The primary performance measures include:

  • Dynamic Monitoring - real-time capture and display of the status and state of each test script being executed during the test execution.
  • Response Time and Throughput Reports - measurement of the response times and throughput of the target-of-test for specified actors and use cases.
  • Percentile Reports - percentile measurement and calculation of the data collected values.
  • Comparison Reports - differences or trends between two (or more) sets of data representing different test executions.
  • Trace Reports - details of the messages and conversations between the actor (test script) and the target-of-test.

Dynamic Monitoring

Dynamic monitoring provides real-time display and reporting during test execution, typically in the form of a histogram or a graph. The report monitors or assesses performance test execution by displaying the current state, status, and progress of the test scripts.

Dynamic Monitoring Displayed as a Histogram

For example, in the preceding histogram, there are 80 test scripts executing the same use case.
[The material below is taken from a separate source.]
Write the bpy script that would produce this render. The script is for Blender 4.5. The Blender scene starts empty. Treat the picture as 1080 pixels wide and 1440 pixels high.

In this graph, 14 test scripts are in the Idle state, 12 in the Query, 34 in SQL Execution, 4 in SQL Connect, and 16 in the Other state. As the test progresses, you would expect to see the number of scripts in each state change. The displayed output would be typical of a test execution that is executing normally and is in the middle of its execution. However, if test scripts remain in one state or do not show changes during test execution, this could indicate a problem with the test execution, or the need to implement or evaluate other performance measures.

Response Time and Throughput Reports

Response Time and Throughput Reports, as their name implies, measure and calculate the performance behaviors related to time and throughput (number of transactions processed). Typically, these reports are displayed as a graph with response time (or number of transactions) on the "y" axis and events on the "x" axis.

Sample Throughput and Analysis Report Diagram

It's often valuable to calculate and display statistical information, such as the mean and standard deviation of the data values in addition to showing the actual performance behaviors.

Percentile Reports

Percentile Reports provide another statistical calculation of performance by displaying population percentile values for data types collected.

Sample Percentile Report Diagram

Comparison Reports

It's important to compare the results of one performance test execution with that of another, so you can evaluate the impact of changes made between test executions on the performance behaviors. Use Comparison Reports to display the difference between two sets of data (each representing different test executions) or trends between many executions of test.

Trace and Profile Reports

When performance behaviors are unacceptable or when performance monitoring indicates possible bottlenecks (such as when test scripts remain in a given state for exceedingly long periods), trace reporting could be the most valuable report. Trace and Profile Reports display lower-level information. This information includes the messages between the actor and the target-of-test, execution flow, data access, and the function and system calls.